Ms. Perry previously used a unisex faculty bathroom, the St. Louis Post-Dispatch reported.
Mr. Good said he got involved after hearing about a female student who encountered “an intact male” in the girls’ locker room.
“It’s a violation of my daughters’ rights to privacy to not have a policy,” he said.
The protesting students assembled outside the school for about two hours. Mr. Cornman said he did not believe any of them were penalized.
Ms. Perry, who dropped out of the physical education class that prompted her use of the girls’ locker room, spent the two hours in her guidance counselor’s office.
“I was concerned about my own safety,” she said.
She said she knows of other, younger transgender students in the district and wants to open a dialogue so they have a better high school experience.

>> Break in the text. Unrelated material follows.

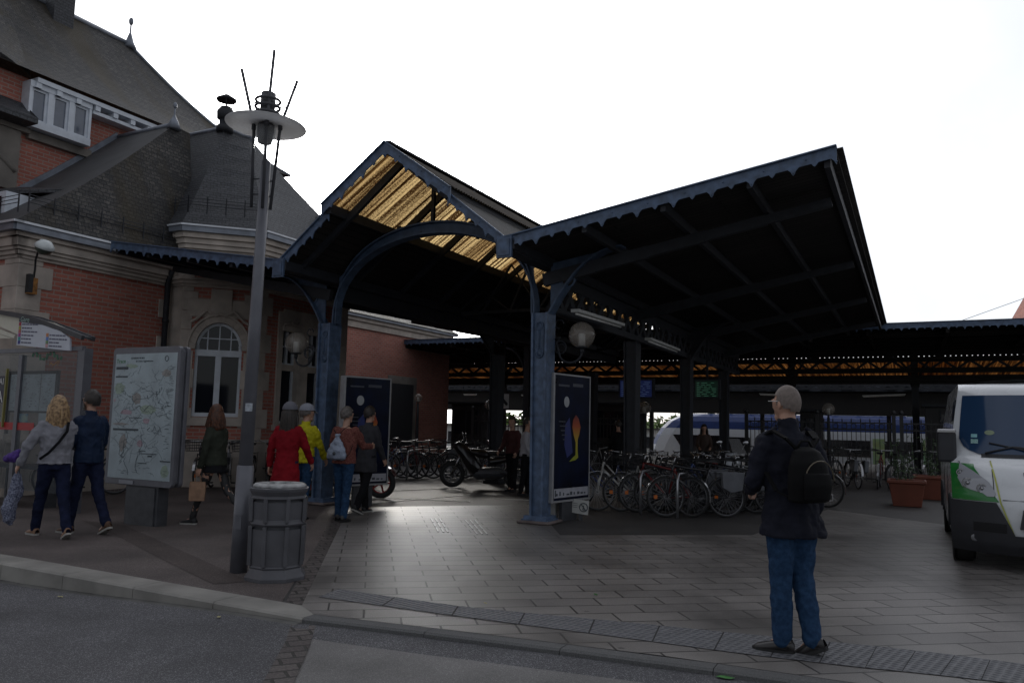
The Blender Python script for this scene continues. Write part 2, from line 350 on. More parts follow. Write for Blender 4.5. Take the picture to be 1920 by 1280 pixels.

“It feels really awful that people are going to these extremes against me, not just in school but all over the Internet,” Ms. Perry said. “But I’ve also received so much support. It feels really surreal to be in the middle of all of this.”
The Missouri Gay-Straight Alliance Network will host a rally supporting Ms. Perry on Friday.
“I think that there are a lot of folks that don’t understand the difference between sex and gender and only see Lila as her sex at birth,” said Morgan Keenan, the group’s founding director.
It’s not the first case to stir public debate about the matter.
A 13-year-old transgender student at a junior high school in Idaho was given permission to use the girls’ bathrooms earlier this year, prompting a parent to remove a student from the school, according to KBOI-TV.